Source excerpt =

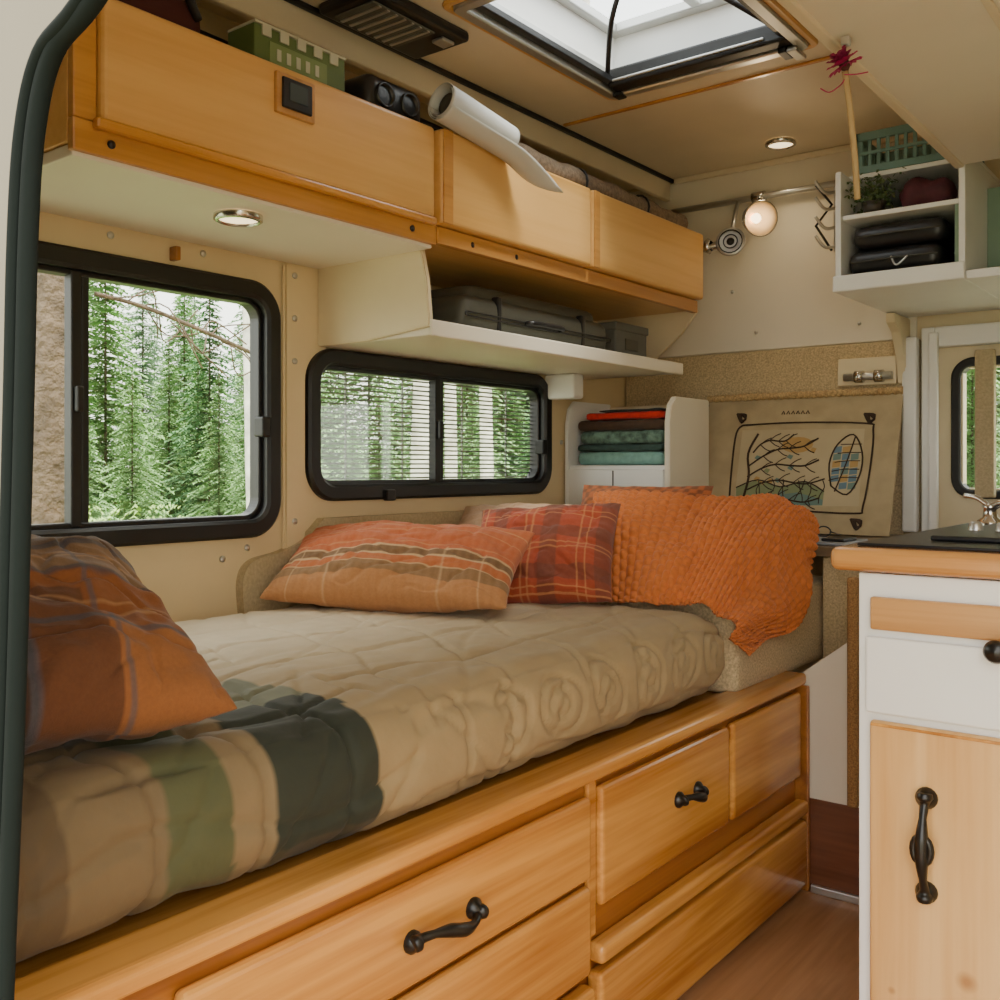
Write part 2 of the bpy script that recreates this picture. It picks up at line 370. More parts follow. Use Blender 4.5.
group('digital_thermometer',[box('wood_surround',XF+.014,XF+.026,1.405,1.515,1.975,2.065,M_drawwood,.003),box('case',XF+.024,XF+.032,1.418,1.502,1.988,2.055,M_dark,.003),box('display',XF+.031,XF+.034,1.435,1.487,2.005,2.045,mat('lcd',(.06,.08,.09),.2),.001)])
XS=-1.755
def yz(poly,y,t,m,name,bev=0): return prism(name,[(x,y,z) for x,z in poly],(0,t,0),m,bev)
side=[(XW+.002,1.553),(XW+.2,1.553)]+[(XS,1.575)]+[(XS,1.60),(XS-.01,1.70),(XS-.03,1.785),(XW+.002,1.785)]
parts=[yz(side,1.95,.018,M_cream2,'side_panel',.003),
 box('shelf_board',XW+.002,XS,1.969,3.36,1.553,1.578,M_offw,.005),
 box('front_lip',XS+.0005,XS+.010,1.95,3.36,1.548,1.592,M_offw,.004),
 box('under_bracket',XW+.004,-2.05,3.08,3.15,1.46,1.553,M_white,.01)]
group('wall_shelf',parts)
prism('cabinet_end_filler',[(XW+.01,3.45,1.60),(XW+.01,3.45,1.80),(-1.735,3.45,1.80),(-1.80,3.45,1.72),(-1.95,3.45,1.60)],(0,.015,0),M_cream2)
def suitcase():
    a=rbox('shell',-2.12,-1.80,2.15,2.93,1.580,1.70,.04,.02,M_grey)
    b=ring('seam',2.15,2.93,1.63,1.645,.006,.004,-1.80,-1.796,'x',M_dark,3,.001)
    c=boxes('ribs',[(-2.12,-1.798,2.3,2.32,1.58,1.704),(-2.12,-1.798,2.75,2.77,1.58,1.704)],M_dark,.004)
    d=sweep('handle',cat([(-1.80,2.44,1.64),(-1.775,2.46,1.64),(-1.775,2.6,1.64),(-1.80,2.62,1.64)],6),.008,M_dark)
    f=rbox('lid_bulge',-2.10,-1.82,2.2,2.88,1.66,1.735,.035,.02,M_grey)
    return group('hard_suitcase',[a,b,c,d,f])
suitcase()
group('storage_box',[box('body',-2.1,-1.82,3.0,3.22,1.580,1.69,M_grey2,.008),box('lid',-2.105,-1.815,2.995,3.225,1.685,1.715,M_grey2,.006),box('label',-1.82,-1.817,3.06,3.15,1.62,1.66,M_grey,.001)])
gb=mat('green_carton',(.10,.15,.045),.6); wl=mat('carton_white',(.50,.50,.40),.6)
group('tea_carton',[box('body',-1.86,-1.765,1.39,1.66,2.085,2.180,gb,.003),box('label',-1.765,-1.762,1.43,1.60,2.10,2.15,mat('carton_label',(.19,.26,.10),.6),.001),
  box('flap',-1.86,-1.762,1.39,1.66,2.180,2.186,wl,.001),boxes('lettering',[(-1.762,-1.7605,1.45+i*.028,1.462+i*.028,2.112,2.138) for i in range(5)],wl),
  boxes('side_stripes',[(-1.766,-1.7615,1.41+i*.05,1.435+i*.05,2.158,2.184) for i in range(5)],wl)])
group('shoulder_bag',[rbox('body',-1.98,-1.80,1.0,1.3,2.07,2.20,.05,.02,mat('dark_red_cloth',(.07,.012,.012),.8,bscale=80,bstr=.3)),sweep('strap',cat([(-1.8,1.05,2.15),(-1.77,1.12,2.2),(-1.77,1.2,2.2),(-1.8,1.27,2.15)],6),.01,M_dark)])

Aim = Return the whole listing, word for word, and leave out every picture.

Exercise response =
Write part 2 of the bpy script that recreates this picture. It picks up at line 370. More parts follow. Use Blender 4.5.
group('digital_thermometer',[box('wood_surround',XF+.014,XF+.026,1.405,1.515,1.975,2.065,M_drawwood,.003),box('case',XF+.024,XF+.032,1.418,1.502,1.988,2.055,M_dark,.003),box('display',XF+.031,XF+.034,1.435,1.487,2.005,2.045,mat('lcd',(.06,.08,.09),.2),.001)])
XS=-1.755
def yz(poly,y,t,m,name,bev=0): return prism(name,[(x,y,z) for x,z in poly],(0,t,0),m,bev)
side=[(XW+.002,1.553),(XW+.2,1.553)]+[(XS,1.575)]+[(XS,1.60),(XS-.01,1.70),(XS-.03,1.785),(XW+.002,1.785)]
parts=[yz(side,1.95,.018,M_cream2,'side_panel',.003),
 box('shelf_board',XW+.002,XS,1.969,3.36,1.553,1.578,M_offw,.005),
 box('front_lip',XS+.0005,XS+.010,1.95,3.36,1.548,1.592,M_offw,.004),
 box('under_bracket',XW+.004,-2.05,3.08,3.15,1.46,1.553,M_white,.01)]
group('wall_shelf',parts)
prism('cabinet_end_filler',[(XW+.01,3.45,1.60),(XW+.01,3.45,1.80),(-1.735,3.45,1.80),(-1.80,3.45,1.72),(-1.95,3.45,1.60)],(0,.015,0),M_cream2)
def suitcase():
    a=rbox('shell',-2.12,-1.80,2.15,2.93,1.580,1.70,.04,.02,M_grey)
    b=ring('seam',2.15,2.93,1.63,1.645,.006,.004,-1.80,-1.796,'x',M_dark,3,.001)
    c=boxes('ribs',[(-2.12,-1.798,2.3,2.32,1.58,1.704),(-2.12,-1.798,2.75,2.77,1.58,1.704)],M_dark,.004)
    d=sweep('handle',cat([(-1.80,2.44,1.64),(-1.775,2.46,1.64),(-1.775,2.6,1.64),(-1.80,2.62,1.64)],6),.008,M_dark)
    f=rbox('lid_bulge',-2.10,-1.82,2.2,2.88,1.66,1.735,.035,.02,M_grey)
    return group('hard_suitcase',[a,b,c,d,f])
suitcase()
group('storage_box',[box('body',-2.1,-1.82,3.0,3.22,1.580,1.69,M_grey2,.008),box('lid',-2.105,-1.815,2.995,3.225,1.685,1.715,M_grey2,.006),box('label',-1.82,-1.817,3.06,3.15,1.62,1.66,M_grey,.001)])
gb=mat('green_carton',(.10,.15,.045),.6); wl=mat('carton_white',(.50,.50,.40),.6)
group('tea_carton',[box('body',-1.86,-1.765,1.39,1.66,2.085,2.180,gb,.003),box('label',-1.765,-1.762,1.43,1.60,2.10,2.15,mat('carton_label',(.19,.26,.10),.6),.001),
  box('flap',-1.86,-1.762,1.39,1.66,2.180,2.186,wl,.001),boxes('lettering',[(-1.762,-1.7605,1.45+i*.028,1.462+i*.028,2.112,2.138) for i in range(5)],wl),
  boxes('side_stripes',[(-1.766,-1.7615,1.41+i*.05,1.435+i*.05,2.158,2.184) for i in range(5)],wl)])
group('shoulder_bag',[rbox('body',-1.98,-1.80,1.0,1.3,2.07,2.20,.05,.02,mat('dark_red_cloth',(.07,.012,.012),.8,bscale=80,bstr=.3)),sweep('strap',cat([(-1.8,1.05,2.15),(-1.77,1.12,2.2),(-1.77,1.2,2.2),(-1.8,1.27,2.15)],6),.01,M_dark)])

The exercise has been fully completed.